*THE TASK*. Copy all of the material exactly. Pictures are not to appear in the copy.

*SUPPLIED DATA*.
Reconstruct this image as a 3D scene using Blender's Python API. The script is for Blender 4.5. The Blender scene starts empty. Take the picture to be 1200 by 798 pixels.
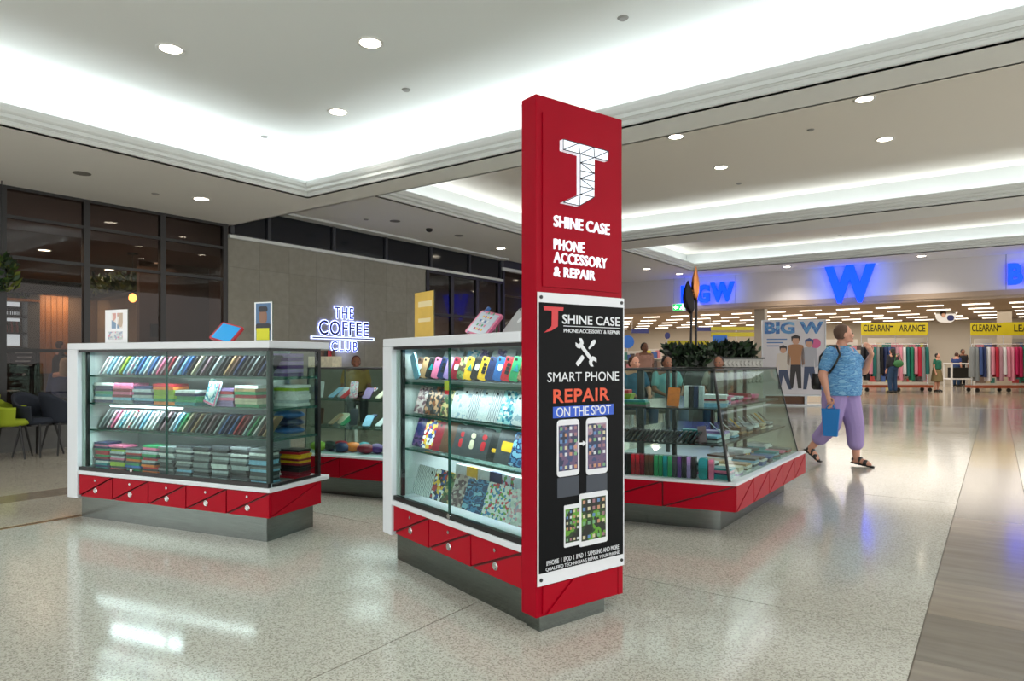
import bpy, math, random
from math import sin, cos, pi, radians, atan2, sqrt
from mathutils import Vector, Matrix
random.seed(7)
SC = bpy.context.scene
COL = SC.collection

# ------------------------------------------------------------------ camera
F, HZ, CU = 790.0, 423.0, 600.0            # focal length (px), horizon row, centre column at 1200x798
YAW = radians(35.72); CY, SY = cos(YAW), sin(YAW)
EYE = 1.2
cam = bpy.data.cameras.new('camera'); camo = bpy.data.objects.new('camera', cam); COL.objects.link(camo)
camo.location = (0, 0, EYE); camo.rotation_euler = (radians(90), 0, YAW)
cam.sensor_width = 36; cam.lens = F / 1200 * 36; cam.shift_y = 24 / 1200; cam.clip_end = 200; cam.clip_start = .05
SC.camera = camo

# ------------------------------------------------------------------ world, exposure
W = bpy.data.worlds.new('world'); SC.world = W; W.use_nodes = True
W.node_tree.nodes['Background'].inputs[0].default_value = (1, .985, .96, 1)
W.node_tree.nodes['Background'].inputs[1].default_value = 1.65
SC.view_settings.view_transform = 'Standard'; SC.view_settings.look = 'None'
SC.view_settings.gamma = 1; SC.view_settings.use_curve_mapping = False
SC.view_settings.exposure = 0.55
SC.cycles.use_denoising = True
SC.cycles.max_bounces = 8; SC.cycles.diffuse_bounces = 3; SC.cycles.glossy_bounces = 4
SC.cycles.transparent_max_bounces = 24; SC.cycles.caustics_reflective = False; SC.cycles.caustics_refractive = False
SC.cycles.sample_clamp_indirect = 6

def area(name, loc, sx, sy, power, color, rot=(0, 0, 0), spread=180):
    l = bpy.data.lights.new(name, 'AREA'); l.shape = 'RECTANGLE'; l.size = sx; l.size_y = sy
    l.energy = power; l.color = color; l.spread = radians(spread)
    o = bpy.data.objects.new(name, l); COL.objects.link(o); o.location = loc; o.rotation_euler = rot
    return o
COVE = (.90, .97, 1.0); WARM = (1, .86, .70); NEUT = (1, .95, .88)
COVE_W = 3.6      # W per metre of cove
def cove(x0, x1, y0, y1, z, k=1.0):        # fluorescent runs lying in the trough, facing up
    for (cx, cy, lx, ly) in (((x0 + x1) / 2, y1 + .17, x1 - x0, .1), ((x0 + x1) / 2, y0 - .17, x1 - x0, .1),
                             (x0 - .17, (y0 + y1) / 2, .1, y1 - y0), (x1 + .17, (y0 + y1) / 2, .1, y1 - y0)):
        area('cove_light', (cx, cy, z), lx, ly, COVE_W * k * max(lx, ly), COVE, (pi, 0, 0))
COFFERS = [(-7.92, 4.2, -3.0, 6.06, 3.50, 4.15), (-8.2, 4.2, 6.95, 13.7, 3.87, 4.45), (-7.35, 4.2, 14.7, 19.4, 3.87, 4.42)]
for i, (x0, x1, y0, y1, zs, zu) in enumerate(COFFERS):
    cove(x0, x1, y0, y1, zs + .10, (1, .62, .5)[i])
# store interior and cafe interior general light (their own ceiling luminaires)
area('store_light', (-9, 31, 3.24), 22, 18, 1500, (1, .93, .83))
area('cafe_light', (-15, 4.5, 3.02), 7, 5, 95, (1, .75, .52))

# ------------------------------------------------------------------ placing helpers
def c2w(x, y, z=0.0): return Vector((CY * x - SY * y, SY * x + CY * y, z))
def at(u, v, z=0.0):                       # point of the horizontal plane z seen at (u, v)
    y = F * (EYE - z) / (v - HZ); return c2w((u - CU) / F * y, y, z)
def onX(u, X, v=None):                     # point of the wall plane X = const
    k = (u - CU) / F; y = X / (CY * k - SY); p = c2w(k * y, y)
    p.z = EYE - (v - HZ) * y / F if v is not None else 0; return p
def onY(u, Y, v=None):
    k = (u - CU) / F; y = Y / (SY * k + CY); p = c2w(k * y, y)
    p.z = EYE - (v - HZ) * y / F if v is not None else 0; return p
def dep(u, y, v=None):                     # point at camera depth y
    p = c2w((u - CU) / F * y, y); p.z = EYE - (v - HZ) * y / F if v is not None else 0; return p

# ------------------------------------------------------------------ materials
def lin(c):
    def f(x):
        x /= 255.0
        return x / 12.92 if x <= .04045 else ((x + .055) / 1.055) ** 2.4
    return (f(c[0]), f(c[1]), f(c[2]), 1)
MC = {}
def mat(name, c, rough=.5, metal=0.0, emit=0.0, ecol=None, coat=0.0, spec=.5, noise=None, bump=None):
    if name in MC: return MC[name]
    m = bpy.data.materials.new(name); m.use_nodes = True; N = m.node_tree.nodes; L = m.node_tree.links
    b = N['Principled BSDF']; b.inputs['Base Color'].default_value = lin(c)
    b.inputs['Roughness'].default_value = rough; b.inputs['Metallic'].default_value = metal
    b.inputs['Coat Weight'].default_value = coat; b.inputs['Specular IOR Level'].default_value = spec
    if emit: b.inputs['Emission Color'].default_value = lin(ecol or c); b.inputs['Emission Strength'].default_value = emit
    tc = None
    if noise or bump:
        tc = N.new('ShaderNodeTexCoord')
    if noise:                              # (scale, amount, stretch)
        sc, am, st = noise
        mp = N.new('ShaderNodeMapping'); mp.inputs['Scale'].default_value = st
        nz = N.new('ShaderNodeTexNoise'); nz.inputs['Scale'].default_value = sc; nz.inputs['Detail'].default_value = 4
        rp = N.new('ShaderNodeMapRange'); rp.inputs['From Min'].default_value = .3; rp.inputs['From Max'].default_value = .7
        rp.inputs['To Min'].default_value = 1 - am; rp.inputs['To Max'].default_value = 1 + am
        mx = N.new('ShaderNodeMix'); mx.data_type = 'RGBA'; mx.blend_type = 'MULTIPLY'; mx.inputs['Factor'].default_value = 1
        mx.inputs['A'].default_value = lin(c)
        L.new(tc.outputs['Object'], mp.inputs[0]); L.new(mp.outputs[0], nz.inputs['Vector']); L.new(nz.outputs['Fac'], rp.inputs['Value'])
        L.new(rp.outputs[0], mx.inputs['B']); L.new(mx.outputs['Result'], b.inputs['Base Color'])
    if bump:
        nz = N.new('ShaderNodeTexNoise'); nz.inputs['Scale'].default_value = bump[0]
        bp = N.new('ShaderNodeBump'); bp.inputs['Strength'].default_value = bump[1]; bp.inputs['Distance'].default_value = .01
        L.new(tc.outputs['Object'], nz.inputs['Vector']); L.new(nz.outputs['Fac'], bp.inputs['Height']); L.new(bp.outputs[0], b.inputs['Normal'])
    MC[name] = m; return m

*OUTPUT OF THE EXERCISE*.
Reconstruct this image as a 3D scene using Blender's Python API. The script is for Blender 4.5. The Blender scene starts empty. Take the picture to be 1200 by 798 pixels.
import bpy, math, random
from math import sin, cos, pi, radians, atan2, sqrt
from mathutils import Vector, Matrix
random.seed(7)
SC = bpy.context.scene
COL = SC.collection

# ------------------------------------------------------------------ camera
F, HZ, CU = 790.0, 423.0, 600.0            # focal length (px), horizon row, centre column at 1200x798
YAW = radians(35.72); CY, SY = cos(YAW), sin(YAW)
EYE = 1.2
cam = bpy.data.cameras.new('camera'); camo = bpy.data.objects.new('camera', cam); COL.objects.link(camo)
camo.location = (0, 0, EYE); camo.rotation_euler = (radians(90), 0, YAW)
cam.sensor_width = 36; cam.lens = F / 1200 * 36; cam.shift_y = 24 / 1200; cam.clip_end = 200; cam.clip_start = .05
SC.camera = camo

# ------------------------------------------------------------------ world, exposure
W = bpy.data.worlds.new('world'); SC.world = W; W.use_nodes = True
W.node_tree.nodes['Background'].inputs[0].default_value = (1, .985, .96, 1)
W.node_tree.nodes['Background'].inputs[1].default_value = 1.65
SC.view_settings.view_transform = 'Standard'; SC.view_settings.look = 'None'
SC.view_settings.gamma = 1; SC.view_settings.use_curve_mapping = False
SC.view_settings.exposure = 0.55
SC.cycles.use_denoising = True
SC.cycles.max_bounces = 8; SC.cycles.diffuse_bounces = 3; SC.cycles.glossy_bounces = 4
SC.cycles.transparent_max_bounces = 24; SC.cycles.caustics_reflective = False; SC.cycles.caustics_refractive = False
SC.cycles.sample_clamp_indirect = 6

def area(name, loc, sx, sy, power, color, rot=(0, 0, 0), spread=180):
    l = bpy.data.lights.new(name, 'AREA'); l.shape = 'RECTANGLE'; l.size = sx; l.size_y = sy
    l.energy = power; l.color = color; l.spread = radians(spread)
    o = bpy.data.objects.new(name, l); COL.objects.link(o); o.location = loc; o.rotation_euler = rot
    return o
COVE = (.90, .97, 1.0); WARM = (1, .86, .70); NEUT = (1, .95, .88)
COVE_W = 3.6      # W per metre of cove
def cove(x0, x1, y0, y1, z, k=1.0):        # fluorescent runs lying in the trough, facing up
    for (cx, cy, lx, ly) in (((x0 + x1) / 2, y1 + .17, x1 - x0, .1), ((x0 + x1) / 2, y0 - .17, x1 - x0, .1),
                             (x0 - .17, (y0 + y1) / 2, .1, y1 - y0), (x1 + .17, (y0 + y1) / 2, .1, y1 - y0)):
        area('cove_light', (cx, cy, z), lx, ly, COVE_W * k * max(lx, ly), COVE, (pi, 0, 0))
COFFERS = [(-7.92, 4.2, -3.0, 6.06, 3.50, 4.15), (-8.2, 4.2, 6.95, 13.7, 3.87, 4.45), (-7.35, 4.2, 14.7, 19.4, 3.87, 4.42)]
for i, (x0, x1, y0, y1, zs, zu) in enumerate(COFFERS):
    cove(x0, x1, y0, y1, zs + .10, (1, .62, .5)[i])
# store interior and cafe interior general light (their own ceiling luminaires)
area('store_light', (-9, 31, 3.24), 22, 18, 1500, (1, .93, .83))
area('cafe_light', (-15, 4.5, 3.02), 7, 5, 95, (1, .75, .52))

# ------------------------------------------------------------------ placing helpers
def c2w(x, y, z=0.0): return Vector((CY * x - SY * y, SY * x + CY * y, z))
def at(u, v, z=0.0):                       # point of the horizontal plane z seen at (u, v)
    y = F * (EYE - z) / (v - HZ); return c2w((u - CU) / F * y, y, z)
def onX(u, X, v=None):                     # point of the wall plane X = const
    k = (u - CU) / F; y = X / (CY * k - SY); p = c2w(k * y, y)
    p.z = EYE - (v - HZ) * y / F if v is not None else 0; return p
def onY(u, Y, v=None):
    k = (u - CU) / F; y = Y / (SY * k + CY); p = c2w(k * y, y)
    p.z = EYE - (v - HZ) * y / F if v is not None else 0; return p
def dep(u, y, v=None):                     # point at camera depth y
    p = c2w((u - CU) / F * y, y); p.z = EYE - (v - HZ) * y / F if v is not None else 0; return p

# ------------------------------------------------------------------ materials
def lin(c):
    def f(x):
        x /= 255.0
        return x / 12.92 if x <= .04045 else ((x + .055) / 1.055) ** 2.4
    return (f(c[0]), f(c[1]), f(c[2]), 1)
MC = {}
def mat(name, c, rough=.5, metal=0.0, emit=0.0, ecol=None, coat=0.0, spec=.5, noise=None, bump=None):
    if name in MC: return MC[name]
    m = bpy.data.materials.new(name); m.use_nodes = True; N = m.node_tree.nodes; L = m.node_tree.links
    b = N['Principled BSDF']; b.inputs['Base Color'].default_value = lin(c)
    b.inputs['Roughness'].default_value = rough; b.inputs['Metallic'].default_value = metal
    b.inputs['Coat Weight'].default_value = coat; b.inputs['Specular IOR Level'].default_value = spec
    if emit: b.inputs['Emission Color'].default_value = lin(ecol or c); b.inputs['Emission Strength'].default_value = emit
    tc = None
    if noise or bump:
        tc = N.new('ShaderNodeTexCoord')
    if noise:                              # (scale, amount, stretch)
        sc, am, st = noise
        mp = N.new('ShaderNodeMapping'); mp.inputs['Scale'].default_value = st
        nz = N.new('ShaderNodeTexNoise'); nz.inputs['Scale'].default_value = sc; nz.inputs['Detail'].default_value = 4
        rp = N.new('ShaderNodeMapRange'); rp.inputs['From Min'].default_value = .3; rp.inputs['From Max'].default_value = .7
        rp.inputs['To Min'].default_value = 1 - am; rp.inputs['To Max'].default_value = 1 + am
        mx = N.new('ShaderNodeMix'); mx.data_type = 'RGBA'; mx.blend_type = 'MULTIPLY'; mx.inputs['Factor'].default_value = 1
        mx.inputs['A'].default_value = lin(c)
        L.new(tc.outputs['Object'], mp.inputs[0]); L.new(mp.outputs[0], nz.inputs['Vector']); L.new(nz.outputs['Fac'], rp.inputs['Value'])
        L.new(rp.outputs[0], mx.inputs['B']); L.new(mx.outputs['Result'], b.inputs['Base Color'])
    if bump:
        nz = N.new('ShaderNodeTexNoise'); nz.inputs['Scale'].default_value = bump[0]
        bp = N.new('ShaderNodeBump'); bp.inputs['Strength'].default_value = bump[1]; bp.inputs['Distance'].default_value = .01
        L.new(tc.outputs['Object'], nz.inputs['Vector']); L.new(nz.outputs['Fac'], bp.inputs['Height']); L.new(bp.outputs[0], b.inputs['Normal'])
    MC[name] = m; return m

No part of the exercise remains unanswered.